Freitag, 18. April 2014

Wiener G'schichten - Der frühe Vogel fängt den Wurm

Pustekuchen. Als wir auf dem Kahlenberg am Rande von Wien, mit Hilfe eines wildgewordenen Busfahrers, ankamen, zwitscherten die Vögel, besangen den Frühling, und wir liefen los. Die Sonne schien, ein leichter Wind blies uns um die Ohren, und der Wanderweg war noch ruhig und unbevölkert. Franz Grillparzer, der vielgeliebte österreichische Dichter soll gesagt haben: "Nur wer am Kahlenberg war, hat Wien gesehen". Das stimmt zwar so nicht, macht aber nichts. Der bloß 484 m hohe Kahlenberg war 1683, bei der 2. Türkenbelagerung, der Ausgangspunkt für die Befreiung Wiens. Der Blick über ganz Wien, manchmal bis in die Kleinen Karpaten der Slowakei hinein, ist grandios. Morgendlicher Dunst über der Landschaft lässt von herrlichen Tagen träumen. Die Natur ist allgegenwärtig.

Wir streiften durch Buchenwälder mit ihrem frischen Grün und entdeckten längst vermisste Pflanzen, die am Wegrand sprießten: Aprilveilchen, die nicht mehr rochen, Maiglöckchen, deren Duft in unsere Nasen drang, obwohl sie noch nicht ganz geöffnet waren. Und der Waldmeister, der anfing zu blühen. Dazu ganze Heerscharen von Walderdbeeren im Blütenstand. Noch ein paar Wochen, und Tausende Beeren können gepflückt werden. Seit Jahrzehnten habe ich keine Waldmeisterbowle mehr getrunken.
Erinnerungen daran, etwa am ersten Mai, lassen mich daran denken, wie mein Vater die Bowle ansetzte. Zuerst musste es richtig warm sein draußen, und die Waldmeister mussten voll aufgeblüht sein. Ein Bündel Blüten wurde in einen halben Liter Weißwein gelegt.
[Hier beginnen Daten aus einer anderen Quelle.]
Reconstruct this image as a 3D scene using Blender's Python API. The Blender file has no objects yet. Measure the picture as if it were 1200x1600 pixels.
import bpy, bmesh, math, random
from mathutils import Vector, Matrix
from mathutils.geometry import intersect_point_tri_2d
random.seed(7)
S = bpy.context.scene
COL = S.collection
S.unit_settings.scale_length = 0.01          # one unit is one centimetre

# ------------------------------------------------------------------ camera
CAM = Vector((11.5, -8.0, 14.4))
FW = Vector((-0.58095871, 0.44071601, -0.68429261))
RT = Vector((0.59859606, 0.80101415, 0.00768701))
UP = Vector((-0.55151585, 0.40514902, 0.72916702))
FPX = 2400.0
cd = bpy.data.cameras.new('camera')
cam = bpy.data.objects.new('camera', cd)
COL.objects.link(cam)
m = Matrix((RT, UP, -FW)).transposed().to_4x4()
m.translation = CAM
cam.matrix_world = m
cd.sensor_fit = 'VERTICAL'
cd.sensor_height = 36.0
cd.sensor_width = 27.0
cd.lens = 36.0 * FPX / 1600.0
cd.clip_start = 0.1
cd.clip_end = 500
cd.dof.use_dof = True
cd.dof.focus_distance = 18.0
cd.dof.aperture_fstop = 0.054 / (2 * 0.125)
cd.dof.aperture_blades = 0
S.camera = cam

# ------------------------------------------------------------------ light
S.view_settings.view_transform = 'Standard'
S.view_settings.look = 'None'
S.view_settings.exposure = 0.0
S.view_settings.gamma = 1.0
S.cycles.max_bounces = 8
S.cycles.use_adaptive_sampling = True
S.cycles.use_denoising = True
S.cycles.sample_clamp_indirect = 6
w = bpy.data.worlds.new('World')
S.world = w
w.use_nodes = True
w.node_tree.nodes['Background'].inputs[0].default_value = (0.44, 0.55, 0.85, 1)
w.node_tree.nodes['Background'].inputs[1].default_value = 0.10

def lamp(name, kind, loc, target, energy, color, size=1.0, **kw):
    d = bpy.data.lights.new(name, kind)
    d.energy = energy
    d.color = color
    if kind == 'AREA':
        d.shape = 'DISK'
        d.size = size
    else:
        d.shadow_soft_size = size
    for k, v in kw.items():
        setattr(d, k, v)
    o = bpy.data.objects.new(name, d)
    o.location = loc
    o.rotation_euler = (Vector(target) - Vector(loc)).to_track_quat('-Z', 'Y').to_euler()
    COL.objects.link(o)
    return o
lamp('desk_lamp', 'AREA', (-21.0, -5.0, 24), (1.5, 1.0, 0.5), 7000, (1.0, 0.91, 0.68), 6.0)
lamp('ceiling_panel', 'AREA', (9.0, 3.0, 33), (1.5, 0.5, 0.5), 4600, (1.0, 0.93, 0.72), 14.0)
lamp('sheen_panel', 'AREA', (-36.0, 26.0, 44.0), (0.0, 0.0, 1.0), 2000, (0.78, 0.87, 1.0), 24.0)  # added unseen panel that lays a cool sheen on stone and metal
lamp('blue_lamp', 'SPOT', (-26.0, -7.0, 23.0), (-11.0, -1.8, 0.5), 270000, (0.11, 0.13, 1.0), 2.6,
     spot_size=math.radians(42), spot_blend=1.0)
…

Etwa zwei Stunden lang. dann wurde ein Glas Schnaps dazu geschüttet und das Ganze mit dem Rest des Weines aufgefüllt. Dazu kam eine Flasche Sekt. Ein paar Eiswürfel durften auch nicht fehlen. Dann war die Bowle fertig. Ein herrliches, erfrischendes, frühsommerliches Getränk, das aus speziellen Gläsern getrunken wurde.

Plötzlich entdeckten wir an den Blättern der Buchenbäume viele kleine Löcher, offensichtlich von Insekten gefressen. Eigenartig, dachten wir und sahen die zahlreichen, etwa 1 cm langen Würmchen über unsere Kleidung hoppeln. Irgend etwas muss in der Natur schiefgegangen sein, denn diese Tierchen werden normalerweise von anderen gefressen. Oder haben wir es mit einer neuen Bedrohung unseres Planeten zu tun? Ich denke, dass auch die Angriffe der Türken in Wien gut überstanden wurden. Der Türkentrank ist uns geblieben. Wien ist in Sachen Kaffee Weltmeister. Und ein paar Würmchen, wen stört das? Doch der frühe Vogel, dem man gerne nachsagt, er fänge den Wurm, muss versagt haben. Trösten wir uns mit dem guten Wein, der auch am Kahlenberg wächst. Der wildgewordene Busfahrer ratterte uns dann voll beladen wieder zu Tal. Es war der Bus, der voll war, nicht wir.